Northern Ireland: The Confederation of British Industry (CBI) in Northern Ireland has called the UK budget "a missed opportunity to encourage more investment and help competitiveness".
CBI Northern Ireland director Nigel Smyth said: "There are some welcome changes, but most of the business community across Northern Ireland will be disappointed that the opportunity to ease some of the tax and cost burden has not been taken.
"We must also wait to assess the detail in the budget report, as in previous years there have been damaging proposals hidden in the detail."
He welcomed some of the announcements, especially enhanced research and development incentives, increased expenditure on science and increased funding for skills and the further education sector. "But increases to the climate change levy, at a time when energy costs are creating a great deal of pain, are not welcome," he concluded.
The Northern Ireland Council for Voluntary Action (NICVA) said any boost for education and the "modest steps to fight global warming" were positive. But it said the rest of the package was "dull and technical and did little to excite the voluntary and community sector".
"It was long on irrelevant facts but short on vision. In particular it offered little to fight poverty or promote the sort of enterprise the chancellor said he wanted," said NICVA, which represents the community and voluntary sector.
"If the economy really is doing as well as Mr Brown says, he can afford to do a lot more. It is difficult to identify any initiatives to create a more equal society," said NICVA's director of policy, Frances McCandless.
John Hurson, finance spokesman for the Federation of Small Business, welcomed the fact that there were few changes proposed to the tax regime.

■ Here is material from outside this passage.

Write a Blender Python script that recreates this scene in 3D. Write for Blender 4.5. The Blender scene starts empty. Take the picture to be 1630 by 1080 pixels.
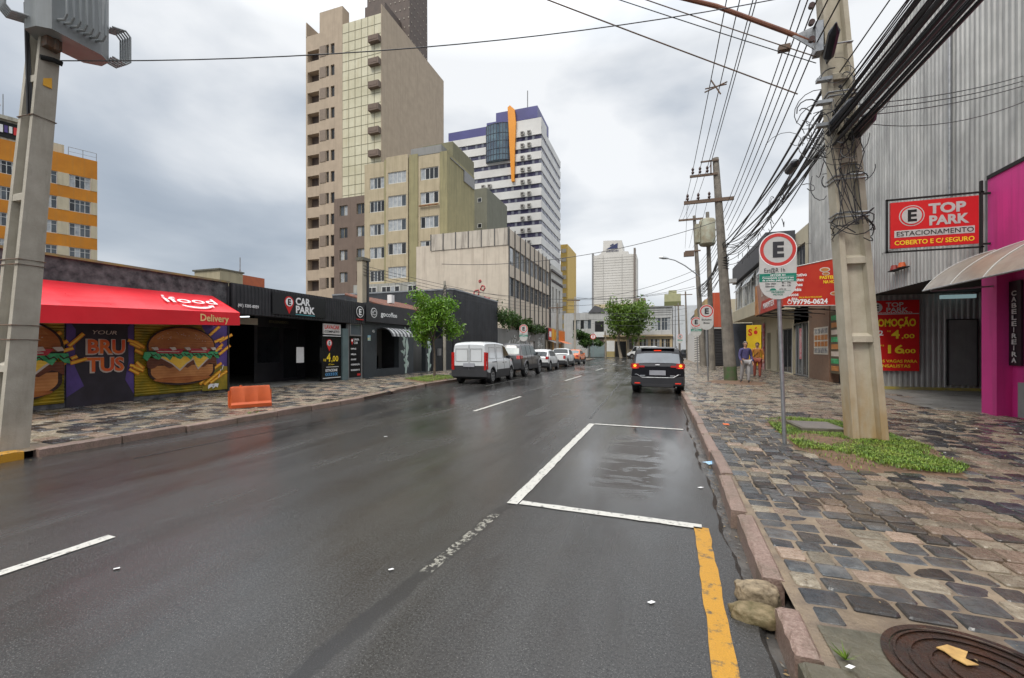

"We would however have welcomed some mention of positive measures for hard-working small business owners . . . The chancellor's statements on employer involvement in further education are welcome. Small businesses need employees that have basic levels of education as well a valuable business skills."
Sinn Féin's Mitchel McLaughlin said: "The fact that there is so little in this budget for the North only reinforces the need for local political parties to take responsibility for the future prosperity and wellbeing of this part of Ireland by removing excuses for executive government."
The SDLP agreed, with Seán Farren adding: "The striking thing about this budget, like its predecessors, is how little immediate impact it has on our economy here. We have a massive and dangerous dependency on public-sector spending and we need bold, innovative fiscal measures to help break us out of it.
"We share a land frontier with one of the most successful economies in the world, and without deep, pro-active cross-Border co-operation, that border disrupts and distorts our own economy."